The Ottoman Tales VI: Not Much for Victory, but the Eats Were Good

This continues a series inspired (somewhat) by Noel Barber’s The Sultans.  The previous instalment is here.

As Sultan Abdul Hamid raised the Banner Named Barack, his armies had one distinguishing feature:

In one, and only one thing, the Turkish soldier is not cheated. He is well fed, and gets his full allowance of the rations allowed him. The reasons for this are—first, because the contractors for food are almost invariably Moslems, who, whatever their faults may be, do not prey upon the Government in the same manner as do the foreigners, the Jews, and the native Christians of Constantinople. The second reason is, that seeing he is kept months in arrear with his pay, and when he wants a little ready money has to borrow from the regimental ” Svraff,” or paymaster, at the rate of ten per cent, per month—the authorities take care that the line must be drawn somewhere ; and they draw it at the food. Of this he gets his, or rather the Government’s, money’s worth. The contractors for it are nearly always provincials, and these are certainly more honest and honourable in their dealings than their fellow-countrymen on the Bosphorus. The Turkish soldiers, therefore, in ordinary times, are with few exceptions well fed. But to do the Turks justice, it must be said of them, that when by any chance—in a campaign, for instance—their food is not forthcoming, they neither growl nor grumble, but bear their misfortunes like men and soldiers. (H.M. Hozier, The Russo-Turkish War)

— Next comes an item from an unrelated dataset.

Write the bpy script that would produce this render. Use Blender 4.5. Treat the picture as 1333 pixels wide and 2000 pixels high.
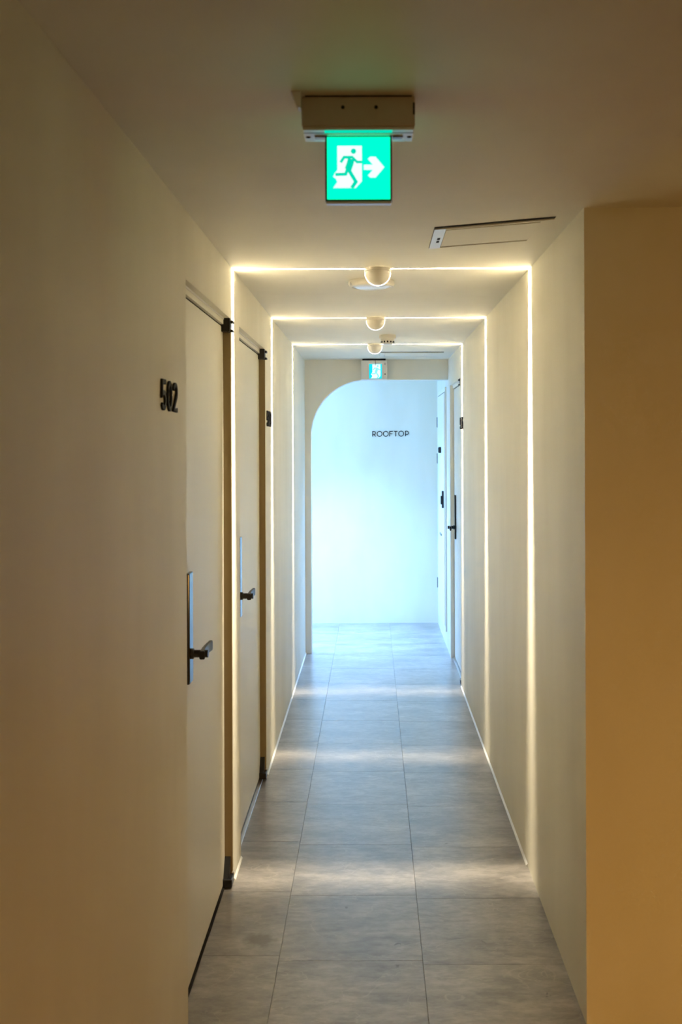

At the College of Engineering and Computer Science, our current Interim Dean is the Turkish Dr. Neslihan Alp, who has always kept the morale of the people under her up with food events.  Now we know, it’s the great Ottoman tradition.

Living in this country, she’s also had to deal with Americans who like to “growl and grumble”.  For someone like myself who was born and raised in this country, that’s an embarrassment.